Fonte: andreagaddini.it

Brillante studentessa, durante gli studi universitari si era mantenuta facendo l’educatrice in un educando femminile e, il 17 Febbraio 1965 si era laureata in Materie Letterarie. Nel 1964 vinse il concorso da insegnante, mentre stava ancora frequentando l’Università; nel 1973 entrò di ruolo all’Istituto Magistrale “V. Gambara”, dopo aver vinto anche il concorso di insegnante per le superiori.

5. Euplo Natali

Fonte: memoria.san.beniculturali.it

Era nato ad Ancona, per trasferirsi a Brescia a 18 anni. Durante la Resistenza, aveva operato nei Gruppi di Azione Partigiana e nel dopoguerra era diventato amministratore, fino al 1948, della sezione del PCI. Dopo la pensione si era impegnato con i compagni del Pci di Urago.

6. Luigi Pinto

Fonte: Corriere sezione Brescia

Insegnante di origini foggiane, morì quattro giorni dopo l’esplosione per le gravissime ferite riportate.
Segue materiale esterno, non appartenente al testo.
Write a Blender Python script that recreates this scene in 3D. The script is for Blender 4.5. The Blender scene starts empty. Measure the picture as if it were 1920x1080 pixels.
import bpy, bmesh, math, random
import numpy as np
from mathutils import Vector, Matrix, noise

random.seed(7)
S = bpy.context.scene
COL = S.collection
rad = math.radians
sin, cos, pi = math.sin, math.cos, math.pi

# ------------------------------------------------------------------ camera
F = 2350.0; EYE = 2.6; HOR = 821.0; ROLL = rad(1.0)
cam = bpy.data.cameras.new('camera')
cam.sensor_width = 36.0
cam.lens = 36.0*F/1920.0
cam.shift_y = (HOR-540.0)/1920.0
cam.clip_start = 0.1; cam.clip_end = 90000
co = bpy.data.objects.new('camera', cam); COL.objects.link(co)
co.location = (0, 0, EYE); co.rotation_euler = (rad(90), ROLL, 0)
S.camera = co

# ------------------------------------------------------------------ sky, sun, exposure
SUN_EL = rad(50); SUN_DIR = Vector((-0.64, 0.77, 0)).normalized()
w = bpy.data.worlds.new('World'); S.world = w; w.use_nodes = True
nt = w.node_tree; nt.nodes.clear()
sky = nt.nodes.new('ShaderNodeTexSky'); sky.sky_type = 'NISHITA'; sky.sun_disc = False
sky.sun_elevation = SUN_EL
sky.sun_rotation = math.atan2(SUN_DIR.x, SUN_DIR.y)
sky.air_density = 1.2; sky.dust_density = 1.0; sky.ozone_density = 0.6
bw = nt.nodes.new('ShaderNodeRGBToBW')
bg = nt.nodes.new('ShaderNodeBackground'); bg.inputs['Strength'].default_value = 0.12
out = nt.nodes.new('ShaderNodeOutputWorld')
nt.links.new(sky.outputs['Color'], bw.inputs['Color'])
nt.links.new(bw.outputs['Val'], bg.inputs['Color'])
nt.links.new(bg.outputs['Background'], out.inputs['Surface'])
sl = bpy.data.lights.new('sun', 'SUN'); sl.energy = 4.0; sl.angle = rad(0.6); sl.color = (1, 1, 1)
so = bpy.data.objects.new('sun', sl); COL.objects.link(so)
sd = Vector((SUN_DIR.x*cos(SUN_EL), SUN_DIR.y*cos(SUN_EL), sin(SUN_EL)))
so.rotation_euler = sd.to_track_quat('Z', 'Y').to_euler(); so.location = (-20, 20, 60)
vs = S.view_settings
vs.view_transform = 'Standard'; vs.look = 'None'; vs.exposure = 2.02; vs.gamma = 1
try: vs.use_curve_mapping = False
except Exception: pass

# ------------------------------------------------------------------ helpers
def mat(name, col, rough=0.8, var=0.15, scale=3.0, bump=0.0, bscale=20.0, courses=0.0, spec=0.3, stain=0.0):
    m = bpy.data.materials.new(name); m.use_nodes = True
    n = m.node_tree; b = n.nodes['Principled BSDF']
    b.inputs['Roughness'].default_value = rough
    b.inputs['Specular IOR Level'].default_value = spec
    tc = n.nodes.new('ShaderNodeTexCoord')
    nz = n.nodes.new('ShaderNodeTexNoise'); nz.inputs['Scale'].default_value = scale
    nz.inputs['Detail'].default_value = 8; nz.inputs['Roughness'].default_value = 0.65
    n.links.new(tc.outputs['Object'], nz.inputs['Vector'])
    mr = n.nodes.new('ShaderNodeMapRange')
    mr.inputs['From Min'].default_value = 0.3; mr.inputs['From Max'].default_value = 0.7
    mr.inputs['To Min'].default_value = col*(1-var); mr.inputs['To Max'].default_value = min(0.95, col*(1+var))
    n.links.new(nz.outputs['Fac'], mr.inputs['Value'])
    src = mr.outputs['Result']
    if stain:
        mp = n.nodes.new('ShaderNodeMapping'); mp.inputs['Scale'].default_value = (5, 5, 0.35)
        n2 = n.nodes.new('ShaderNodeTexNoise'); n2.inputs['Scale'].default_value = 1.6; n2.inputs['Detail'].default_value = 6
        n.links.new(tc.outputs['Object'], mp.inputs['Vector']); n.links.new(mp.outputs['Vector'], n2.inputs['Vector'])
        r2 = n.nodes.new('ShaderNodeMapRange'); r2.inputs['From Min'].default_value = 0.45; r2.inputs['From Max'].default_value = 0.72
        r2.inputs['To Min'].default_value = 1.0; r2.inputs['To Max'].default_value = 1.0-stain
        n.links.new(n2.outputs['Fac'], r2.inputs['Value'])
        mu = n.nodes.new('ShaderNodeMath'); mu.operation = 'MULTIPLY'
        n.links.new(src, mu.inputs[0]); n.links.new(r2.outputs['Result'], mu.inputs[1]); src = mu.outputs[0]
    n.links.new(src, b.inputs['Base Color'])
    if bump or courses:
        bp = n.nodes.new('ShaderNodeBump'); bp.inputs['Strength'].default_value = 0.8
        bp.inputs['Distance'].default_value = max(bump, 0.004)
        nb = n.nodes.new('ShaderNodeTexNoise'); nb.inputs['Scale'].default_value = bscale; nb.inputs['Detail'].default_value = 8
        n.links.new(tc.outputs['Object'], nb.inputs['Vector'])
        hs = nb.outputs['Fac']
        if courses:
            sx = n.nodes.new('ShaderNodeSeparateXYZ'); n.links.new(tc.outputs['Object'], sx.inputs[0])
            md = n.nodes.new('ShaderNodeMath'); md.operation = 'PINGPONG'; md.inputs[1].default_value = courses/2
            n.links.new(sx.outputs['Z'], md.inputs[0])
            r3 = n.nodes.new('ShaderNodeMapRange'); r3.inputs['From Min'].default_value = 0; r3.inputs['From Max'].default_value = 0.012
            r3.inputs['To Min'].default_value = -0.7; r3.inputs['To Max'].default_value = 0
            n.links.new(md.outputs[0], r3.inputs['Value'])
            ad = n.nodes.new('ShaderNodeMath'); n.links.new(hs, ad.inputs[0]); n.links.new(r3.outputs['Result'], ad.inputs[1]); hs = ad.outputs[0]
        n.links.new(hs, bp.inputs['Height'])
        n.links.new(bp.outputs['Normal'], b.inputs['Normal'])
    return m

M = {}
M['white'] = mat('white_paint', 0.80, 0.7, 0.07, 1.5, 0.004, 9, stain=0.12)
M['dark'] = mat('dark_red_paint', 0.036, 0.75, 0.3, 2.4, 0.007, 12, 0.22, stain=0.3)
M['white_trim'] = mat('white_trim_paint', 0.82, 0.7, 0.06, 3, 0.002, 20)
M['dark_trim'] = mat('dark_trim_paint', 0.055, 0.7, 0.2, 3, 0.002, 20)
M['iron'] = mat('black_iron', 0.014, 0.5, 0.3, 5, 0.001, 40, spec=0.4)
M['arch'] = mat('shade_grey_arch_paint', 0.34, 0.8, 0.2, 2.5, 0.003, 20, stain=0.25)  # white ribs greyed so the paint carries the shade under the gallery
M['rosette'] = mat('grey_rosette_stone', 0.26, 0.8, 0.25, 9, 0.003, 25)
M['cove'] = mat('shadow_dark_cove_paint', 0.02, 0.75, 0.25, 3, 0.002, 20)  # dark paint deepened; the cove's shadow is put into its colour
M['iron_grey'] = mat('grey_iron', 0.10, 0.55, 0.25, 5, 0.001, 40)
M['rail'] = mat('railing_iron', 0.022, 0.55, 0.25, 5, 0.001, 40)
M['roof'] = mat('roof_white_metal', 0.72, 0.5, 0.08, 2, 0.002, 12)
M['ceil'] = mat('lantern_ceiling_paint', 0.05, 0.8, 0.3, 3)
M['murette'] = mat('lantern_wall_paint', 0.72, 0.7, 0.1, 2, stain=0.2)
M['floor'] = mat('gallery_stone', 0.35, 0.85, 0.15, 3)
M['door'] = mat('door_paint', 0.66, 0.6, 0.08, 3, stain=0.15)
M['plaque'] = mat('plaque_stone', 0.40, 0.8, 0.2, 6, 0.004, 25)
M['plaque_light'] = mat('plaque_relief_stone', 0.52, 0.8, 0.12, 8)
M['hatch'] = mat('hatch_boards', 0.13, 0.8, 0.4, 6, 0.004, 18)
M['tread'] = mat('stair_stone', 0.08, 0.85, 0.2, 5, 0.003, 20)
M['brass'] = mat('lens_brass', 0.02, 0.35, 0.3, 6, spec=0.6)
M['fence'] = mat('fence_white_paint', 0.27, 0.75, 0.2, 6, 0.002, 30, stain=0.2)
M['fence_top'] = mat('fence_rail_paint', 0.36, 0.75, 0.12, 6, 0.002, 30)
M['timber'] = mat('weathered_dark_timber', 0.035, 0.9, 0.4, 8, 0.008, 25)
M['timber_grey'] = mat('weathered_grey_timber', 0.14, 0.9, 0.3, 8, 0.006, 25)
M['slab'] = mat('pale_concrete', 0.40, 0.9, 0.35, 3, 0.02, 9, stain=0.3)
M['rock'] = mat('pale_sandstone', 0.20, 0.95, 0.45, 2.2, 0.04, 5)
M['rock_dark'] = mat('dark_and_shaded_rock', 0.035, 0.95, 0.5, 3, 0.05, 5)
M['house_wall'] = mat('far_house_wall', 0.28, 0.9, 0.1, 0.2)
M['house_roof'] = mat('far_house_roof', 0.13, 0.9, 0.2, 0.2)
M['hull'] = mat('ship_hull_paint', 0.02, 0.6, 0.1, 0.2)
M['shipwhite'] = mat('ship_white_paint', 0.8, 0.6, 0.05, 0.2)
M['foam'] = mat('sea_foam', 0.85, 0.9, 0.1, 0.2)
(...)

Era un militante della CGIL scuola. Aveva 25 anni.

7. Bartolomeo Talenti

Fonte: Corriere sezione Brescia

In gioventù era stato un promettente calciatore, con ingaggi anche come ala destra dal Mantova, che all’epoca giocava in serie C. Dopo aver finito la carriera a Brescia sposò Giorgina Battaglia con la quale ebbe due figli, Paolo e Ugo. Durante un periodo di difficoltà economica si iscrisse alla FLM. Il 28 Maggio 1974 si trovava a Brescia per una casualità, visto che doveva controllare la sua situazione contributiva all’INPS, e decise di unirsi ai manifestanti in quanto democratico e antifascista.

8. Vittorio Zambarda

Fonte: vallesabbianews.it

Da giovane aveva trovato un lavoro in una trattoria di Salò molto frequentata da fascisti e nazisti, e si mise nei guai quando asportò il serbatoio di benzina di un’auto delle SS. Nel 1943 nascose il fratello Giovanni che rifiutò di arruolarsi, mentre lui non fu chiamato al servizio militare per motivi di salute. Dopo la liberazione si iscrisse al PCI.

Andato in pensione il 26 Maggio 1974, due giorni dopo si era recato a Brescia per perfezionare la pratica di pensionamento, trovando gli uffici chiusi a causa della manifestazione antifascista. Dopo essere rimasto ferito nell’esplosione, venne ricoverato in ospedale, dove morirà giorni dopo per le lesioni riportate.